Remixing The Shining into a new, even more complex form–where it plays backwards, forwards, and in multiple dimensions at the same time – reminds us of its uncanny power, the way it lingers in our eyes and brains. Rather than straightforward viewing, the film calls for a way of watching film that goes beyond the visible. If the filmmaker is a mystic, Kubrick here reveals himself as a kind of kabbalistic poet, drawing us deeper into the hermeneutical mysteries of the filmic “text.”

The Shining is a film that we can no longer watch without preconceived notions–countless “paratexts” influence our reception of it–and as Ascher’s Room 237 points out, it is endless in the meanings it yields. Perhaps the best way to appreciate its enduring power is to think of the “marks” it has left on us. St. Teresa of Avila was pierced by a burning celestial arrow. The extremities of humble St. Francis of Assisi were imprinted with the bleeding wounds of Christ as he prayed atop Mount La Verna. Kubrick’s mystical vision, which we all now share, was of blood pouring out of an elevator and an inescapable maze. Perhaps the language of mysticism, with all its talk of illumination and flowing blood from innumerable “cuts,” gives us a richer way of talking about this intertextual maze of cinematic meanings. In our film viewing, we open up to this strange and bloody imprint of the otherworldly, the spiritual, even in the ghostly margins of a thirty-year-old horror film. 

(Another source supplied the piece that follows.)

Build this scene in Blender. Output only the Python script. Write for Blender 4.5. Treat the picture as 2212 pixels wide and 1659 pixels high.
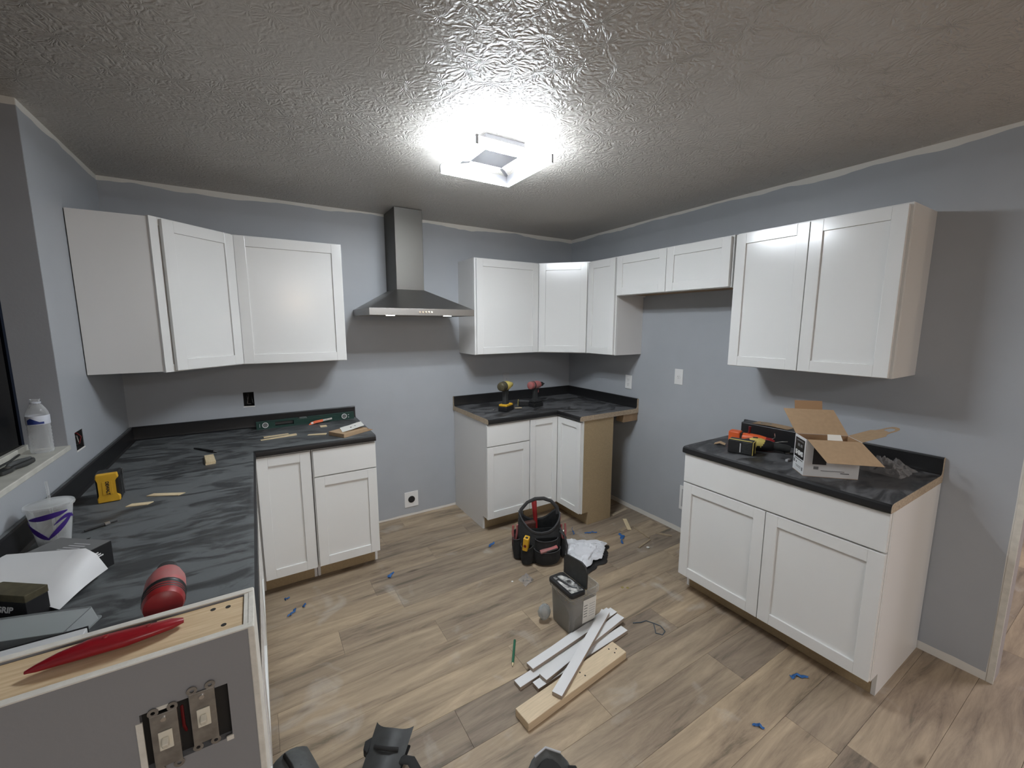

We sit still, perhaps in the dark of a suburban basement, and are initiated for a few fleeting moments into a strange and indescribable reality beyond our own. It is thus on the silver screen where, to crib from William James, “unpicturable beings are realized…with an intensity almost like that of a hallucination.” But what if it turns out we are not hallucinating at all? What if The Shining is a cultural dream we can’t wake up from? What if, in other words, we’re still in the maze, trying to find our way out?